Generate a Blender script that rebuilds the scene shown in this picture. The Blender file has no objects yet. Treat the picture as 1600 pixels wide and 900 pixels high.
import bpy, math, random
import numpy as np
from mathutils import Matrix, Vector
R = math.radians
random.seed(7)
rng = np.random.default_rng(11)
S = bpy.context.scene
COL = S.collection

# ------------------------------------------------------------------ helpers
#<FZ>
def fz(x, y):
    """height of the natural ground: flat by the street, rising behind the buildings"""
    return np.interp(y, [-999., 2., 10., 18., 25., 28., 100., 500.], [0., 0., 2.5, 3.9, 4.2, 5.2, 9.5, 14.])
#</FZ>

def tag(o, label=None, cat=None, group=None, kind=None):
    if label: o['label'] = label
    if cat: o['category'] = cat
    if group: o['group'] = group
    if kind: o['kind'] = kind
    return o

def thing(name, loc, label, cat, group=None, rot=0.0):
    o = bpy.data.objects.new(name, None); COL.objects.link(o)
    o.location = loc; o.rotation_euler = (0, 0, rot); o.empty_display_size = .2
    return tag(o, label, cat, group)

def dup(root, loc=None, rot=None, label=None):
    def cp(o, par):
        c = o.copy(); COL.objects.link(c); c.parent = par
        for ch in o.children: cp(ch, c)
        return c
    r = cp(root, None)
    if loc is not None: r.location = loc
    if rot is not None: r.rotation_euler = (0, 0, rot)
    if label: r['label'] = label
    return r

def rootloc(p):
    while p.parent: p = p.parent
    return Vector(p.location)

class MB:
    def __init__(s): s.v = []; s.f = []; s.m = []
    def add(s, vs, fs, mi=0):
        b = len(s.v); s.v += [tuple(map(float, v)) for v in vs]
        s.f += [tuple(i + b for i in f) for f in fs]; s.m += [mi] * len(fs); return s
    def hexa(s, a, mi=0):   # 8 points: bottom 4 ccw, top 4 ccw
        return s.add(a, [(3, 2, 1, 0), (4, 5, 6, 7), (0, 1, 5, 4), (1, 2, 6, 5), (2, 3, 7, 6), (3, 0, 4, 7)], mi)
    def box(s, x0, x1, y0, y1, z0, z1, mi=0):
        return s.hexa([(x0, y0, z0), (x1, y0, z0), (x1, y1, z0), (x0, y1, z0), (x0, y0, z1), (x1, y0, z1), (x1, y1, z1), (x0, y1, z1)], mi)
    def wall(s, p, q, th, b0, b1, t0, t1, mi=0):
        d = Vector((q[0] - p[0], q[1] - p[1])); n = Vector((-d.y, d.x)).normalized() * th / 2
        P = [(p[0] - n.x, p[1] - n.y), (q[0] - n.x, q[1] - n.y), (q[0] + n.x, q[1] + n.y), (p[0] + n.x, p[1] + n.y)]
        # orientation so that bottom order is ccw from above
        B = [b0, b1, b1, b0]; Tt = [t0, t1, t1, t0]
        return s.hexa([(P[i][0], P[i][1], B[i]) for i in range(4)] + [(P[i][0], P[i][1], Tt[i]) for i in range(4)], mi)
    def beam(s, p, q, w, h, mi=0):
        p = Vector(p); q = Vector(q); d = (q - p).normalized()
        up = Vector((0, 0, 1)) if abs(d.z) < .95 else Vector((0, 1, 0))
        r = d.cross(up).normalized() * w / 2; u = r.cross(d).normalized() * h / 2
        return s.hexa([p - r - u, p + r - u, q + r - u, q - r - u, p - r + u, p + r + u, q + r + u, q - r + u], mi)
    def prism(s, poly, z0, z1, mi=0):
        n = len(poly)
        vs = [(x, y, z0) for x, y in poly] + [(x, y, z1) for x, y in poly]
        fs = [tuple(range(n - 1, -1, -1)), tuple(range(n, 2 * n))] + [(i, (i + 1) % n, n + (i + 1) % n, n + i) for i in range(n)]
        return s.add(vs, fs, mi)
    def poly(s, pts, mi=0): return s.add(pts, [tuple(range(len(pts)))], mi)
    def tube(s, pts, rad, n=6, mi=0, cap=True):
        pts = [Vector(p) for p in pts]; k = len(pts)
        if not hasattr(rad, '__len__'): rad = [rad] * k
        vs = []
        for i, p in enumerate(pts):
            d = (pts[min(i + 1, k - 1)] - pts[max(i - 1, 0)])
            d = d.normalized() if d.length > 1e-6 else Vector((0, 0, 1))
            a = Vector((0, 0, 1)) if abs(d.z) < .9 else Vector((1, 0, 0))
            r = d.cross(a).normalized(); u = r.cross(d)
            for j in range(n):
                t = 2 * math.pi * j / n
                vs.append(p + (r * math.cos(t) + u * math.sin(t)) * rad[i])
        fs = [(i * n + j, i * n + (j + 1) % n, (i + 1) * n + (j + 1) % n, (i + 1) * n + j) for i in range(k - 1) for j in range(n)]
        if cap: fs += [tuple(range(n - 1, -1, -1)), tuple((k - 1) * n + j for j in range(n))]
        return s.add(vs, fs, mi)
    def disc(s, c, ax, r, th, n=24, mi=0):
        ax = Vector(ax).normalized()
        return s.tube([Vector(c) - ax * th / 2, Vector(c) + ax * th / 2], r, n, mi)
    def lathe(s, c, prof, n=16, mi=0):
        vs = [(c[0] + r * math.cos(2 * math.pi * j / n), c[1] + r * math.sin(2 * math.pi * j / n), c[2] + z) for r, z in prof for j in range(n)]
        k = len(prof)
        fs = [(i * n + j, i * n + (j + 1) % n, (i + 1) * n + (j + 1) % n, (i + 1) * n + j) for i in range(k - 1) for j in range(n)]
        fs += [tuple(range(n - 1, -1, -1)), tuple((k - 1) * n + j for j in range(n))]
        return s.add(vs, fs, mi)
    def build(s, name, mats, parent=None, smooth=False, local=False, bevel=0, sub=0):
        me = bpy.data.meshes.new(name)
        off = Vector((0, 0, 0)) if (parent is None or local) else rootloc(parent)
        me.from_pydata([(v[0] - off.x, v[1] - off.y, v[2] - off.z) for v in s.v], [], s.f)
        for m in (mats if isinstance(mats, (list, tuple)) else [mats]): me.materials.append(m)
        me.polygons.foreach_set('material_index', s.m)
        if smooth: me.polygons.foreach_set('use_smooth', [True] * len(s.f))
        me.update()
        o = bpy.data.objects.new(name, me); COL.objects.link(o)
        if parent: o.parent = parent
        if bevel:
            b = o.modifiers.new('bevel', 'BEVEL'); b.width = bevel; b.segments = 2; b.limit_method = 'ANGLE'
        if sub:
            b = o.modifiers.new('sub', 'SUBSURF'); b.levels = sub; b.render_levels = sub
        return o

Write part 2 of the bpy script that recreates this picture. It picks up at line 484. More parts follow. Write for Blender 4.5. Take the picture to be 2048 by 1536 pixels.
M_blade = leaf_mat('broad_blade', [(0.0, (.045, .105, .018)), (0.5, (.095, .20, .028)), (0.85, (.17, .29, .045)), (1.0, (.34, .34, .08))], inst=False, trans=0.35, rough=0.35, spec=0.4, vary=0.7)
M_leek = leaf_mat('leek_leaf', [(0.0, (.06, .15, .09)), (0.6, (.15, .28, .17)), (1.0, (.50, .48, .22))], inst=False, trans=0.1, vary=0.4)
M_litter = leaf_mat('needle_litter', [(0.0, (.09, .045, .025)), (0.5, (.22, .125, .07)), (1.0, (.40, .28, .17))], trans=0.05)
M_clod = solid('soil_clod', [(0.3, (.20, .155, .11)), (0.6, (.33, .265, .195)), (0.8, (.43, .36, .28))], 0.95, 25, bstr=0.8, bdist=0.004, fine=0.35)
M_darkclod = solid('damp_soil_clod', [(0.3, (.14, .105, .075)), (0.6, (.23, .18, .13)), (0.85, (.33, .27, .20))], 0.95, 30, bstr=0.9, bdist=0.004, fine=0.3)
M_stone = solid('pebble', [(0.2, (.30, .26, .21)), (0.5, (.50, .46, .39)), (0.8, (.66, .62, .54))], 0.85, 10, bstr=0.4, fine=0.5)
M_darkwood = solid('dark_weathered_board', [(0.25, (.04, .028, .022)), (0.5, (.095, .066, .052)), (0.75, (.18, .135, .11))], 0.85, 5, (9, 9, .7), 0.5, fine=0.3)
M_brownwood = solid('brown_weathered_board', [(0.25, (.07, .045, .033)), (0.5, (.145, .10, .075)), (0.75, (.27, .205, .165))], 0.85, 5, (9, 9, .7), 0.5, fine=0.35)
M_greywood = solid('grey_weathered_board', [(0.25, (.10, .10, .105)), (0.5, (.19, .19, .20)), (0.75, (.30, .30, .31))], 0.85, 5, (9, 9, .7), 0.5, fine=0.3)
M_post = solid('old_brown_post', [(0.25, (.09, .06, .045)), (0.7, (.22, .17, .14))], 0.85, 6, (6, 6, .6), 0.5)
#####
Reproduce every line of the listing above in which the string "pixels" appears.

Generate a Blender script that rebuilds the scene shown in this picture. The Blender file has no objects yet. Treat the picture as 1600 pixels wide and 900 pixels high.
Write part 2 of the bpy script that recreates this picture. It picks up at line 484. More parts follow. Write for Blender 4.5. Take the picture to be 2048 by 1536 pixels.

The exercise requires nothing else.